Ex-wife, friend ask for leniency

An Evans City man was sentenced Wednesday to a minimum of 4 years in prison for assaulting a young girl multiple times between April 2006 and Mother's Day 2007.

Michael McMillen, 41, was convicted March 18 of assaulting the girl, now 15, and he will have to register his address with state police for the rest of his life.

McMillen's sentence, based on a verdict of guilt to eight crimes, including aggravated indecent assault and statutory sexual assault, carries a maximum penalty of 8 years in prison, with eligibility for parole after 4.

He also was ordered to pay $17,926 in restitution to the victim and serve 120 months of probation upon his release from prison.

The sentence was imposed by Butler County Judge William Shaffer.

McMillen's ex-wife and a family friend asked the judge for leniency before sentencing.

"We have a 14-year-old daughter and a 9-year-old son, and I have never witnessed him, in any regard, have any problems with our children," said Candace Schultz, McMillen's ex-wife.

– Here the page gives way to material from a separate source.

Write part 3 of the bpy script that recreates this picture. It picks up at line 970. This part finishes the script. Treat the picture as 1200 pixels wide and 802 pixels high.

"He opened his home to children, helping to keep them out of trouble, and that probably worked against him in this instance."

Terry Keasey, who said she has known McMillen since the two were in elementary school, said McMillen treats children with the utmost respect, never being callous or unfair.

"I have trusted him with my children, and I would do so again," she said.

Neither McMillen nor the girl, who wrote a victim impact statement not read at sentencing, spoke in court Wednesday.

During McMillen's trial, the victim told the jury she initially met McMillen when she accompanied her older sister to meet his niece at his apartment. The girl said she returned to McMillen's apartment numerous times with her sister and spent time with McMillen's daughter.

The assaults, the girl said, began one night when she had her clothes on and after the defendant drank too much beer.

The girl also is the alleged victim in a similar, but unrelated case against a different defendant still pending in Beaver County.

McMillen, who acted as his own attorney during the trial, presented as witnesses other teens and adults who claimed to be in his home at the time of the assaults.

He argued the small size of his apartment coupled with the number of people there made it impossible the assaults could have occurred without someone seeing or hearing them.